Sehingga pada sore harinya sebuah
pesawat angkut udara Dakota VT-CLA yang di charter Pemerintah Indonesia
untuk misi kemanusiaan dengan membawa obat-obatan dan berpenumpang
beberapa pelopor TNI AU saat akan mendarat di Maguwo, Yogyakarta, tiba-tiba
diserang pesawat Kitty Hawk Belanda dan terjatuh.
Akibatnya
gugurlah Komodor Udara A. Adisutjipo, Komodor Muda Udara Prof. Dr. Abdurrahman
Saleh, Opsir Muda Udara I Adi Sumarmo dan beberapa penumpang lainnya.
Peristiwa tanggal 29 Juli 1947 itu, dikenal sebagai Hari Bakti TNI AU
yang diperingati tiap tahunnya sebagai hari bersejarah TNI AU.
Operasi-operasi penerbangan berikutnya
antara lain adalah operasi lintas udara tanggal 17 Oktober 1947 dari Maguwo,
Yogyakarta, ke Kotawaringin di Kalimantan dengan menerjunkan sejumlah pasukan
payung. Operasi dilaksanakan untuk menembus blokade Belanda di Kalimantan yang
di kemudian hari menjadi dasar pembentukan pasukan payung TNI AU bernama
Pasukan Gerak Tjepat/PGT yang kini berganti jadi Korps Pasukan Khas
(Korpaskhas).
Berikutnya
adalah operasi penerbangan yang dilakukan Pesawat Dakota RI-001 ”Seulawah”
sumbangan rakyat Aceh sebagai modal kekuatan udara untuk menghubungkan
daerah-daerah di Pulau Sumatera dan Jawa.
Namun akhir
tahun 1948, penerbangan tersebut dialihkan ke luar negeri di Burma karena
situasi keamanan di daerah-daerah nusantara tidak kondusif. Operasi-operasi
udara TNI AU lainnya dari waktu ke waktu senantiasa mewarnai perjalanan bangsa,
TNI dan TNI Angkatan Udara hingga saat ini.
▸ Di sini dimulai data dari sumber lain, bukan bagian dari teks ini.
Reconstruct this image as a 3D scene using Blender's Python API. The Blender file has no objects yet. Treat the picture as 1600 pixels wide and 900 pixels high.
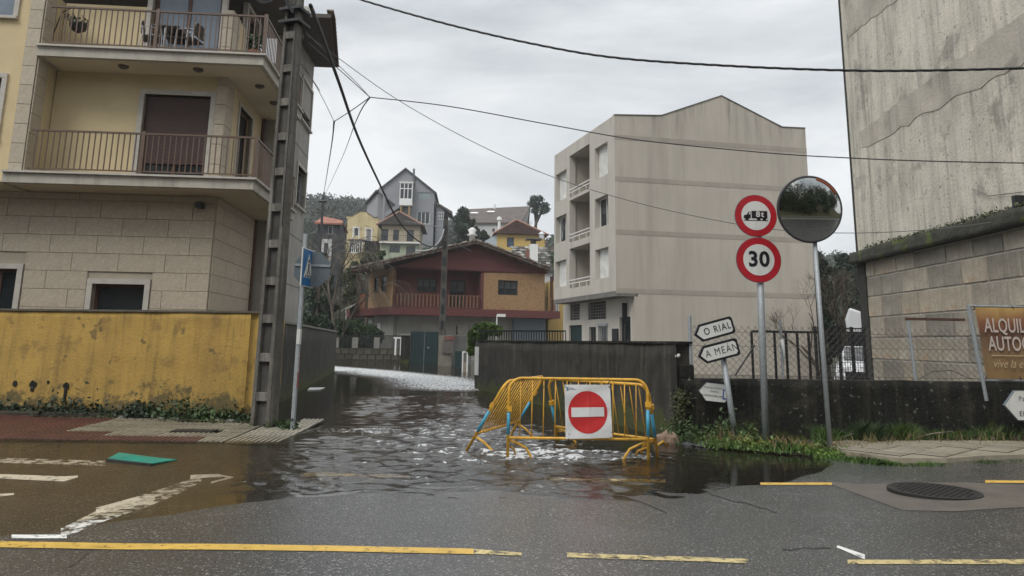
import bpy, bmesh, math, random
import numpy as np
from mathutils import Vector, Matrix, noise as mnoise
random.seed(7); RNG = np.random.default_rng(7)
sc = bpy.context.scene
# ------------------------------------------------------------------ camera
PITCH, ROLL, CAMH, FPX, CX, CY = math.radians(10.6), .015, 1.5, 1150., 800., 320.
cd = bpy.data.cameras.new('camera'); cam = bpy.data.objects.new('camera', cd); sc.collection.objects.link(cam)
CM = Matrix.Rotation(math.pi/2+PITCH, 3, 'X') @ Matrix.Rotation(ROLL, 3, 'Z')
cam.matrix_world = Matrix.Translation((0, 0, CAMH)) @ CM.to_4x4()
cd.sensor_width = 36; cd.lens = FPX/1600*36; cd.shift_y = -(450-CY)/1600; cd.clip_start = .1; cd.clip_end = 3000
sc.camera = cam
# ------------------------------------------------------------------ sky and sun
SUN_EL, SUN_AZ = 48, 215        # azimuth of the sun, degrees clockwise from +Y
w = bpy.data.worlds.new('World'); sc.world = w; w.use_nodes = True
nt = w.node_tree; nt.nodes.clear(); L = nt.links.new
def wn(t, **k):
    n = nt.nodes.new(t)
    for a, b in k.items(): setattr(n, a, b)
    return n
wo = wn('ShaderNodeOutputWorld'); bg = wn('ShaderNodeBackground'); bg.inputs[1].default_value = .1
sky = wn('ShaderNodeTexSky', sky_type='NISHITA', sun_disc=False)
sky.sun_elevation = math.radians(SUN_EL); sky.sun_rotation = math.radians(SUN_AZ)
tc = wn('ShaderNodeTexCoord'); mp = wn('ShaderNodeMapping'); mp.inputs['Scale'].default_value = (1, 1, 2.6)
n1 = wn('ShaderNodeTexNoise'); n1.inputs['Scale'].default_value = 1.9; n1.inputs['Detail'].default_value = 7; n1.inputs['Roughness'].default_value = .55; n1.inputs['Distortion'].default_value = .4
rp = wn('ShaderNodeValToRGB'); e = rp.color_ramp.elements
e[0].position = .36; e[0].color = (4.3, 4.6, 4.9, 1); e[1].position = .63; e[1].color = (8.6, 8.75, 8.8, 1)
L(tc.outputs['Generated'], mp.inputs[0]); L(mp.outputs[0], n1.inputs[0]); L(n1.outputs['Fac'], rp.inputs[0])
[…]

C. PERBEDAAN BANDARA DENGAN
PANGKALAN UDARA
Undang Undang Nomor 1 Tahun 2009
tentang Penerbangan. Oh ya, sekadar pengingat Undang-Undang ini merupakan
revisi dari UU Penerbangan sebelumnya (UU Nomor 15 Tahun 1992). Jika dirunut
lebih jauh, UU Penerbangan ini juga merupakan turunan dari dari Ordonansi
Pengangkutan Udara (Luchtvervoer-Ordonnantie) di jaman Pemerintahan
Hindia Belanda dulu kala, yaitu Staadsblaad 1939 100 jo. 101. Kalau gak
percaya, lihatlah tiket penerbangan, masih ada lho airline yang mencantumkan UU
No.15/1992 atau pun Ordonantie S. 1939-100 jo 101 tersebut.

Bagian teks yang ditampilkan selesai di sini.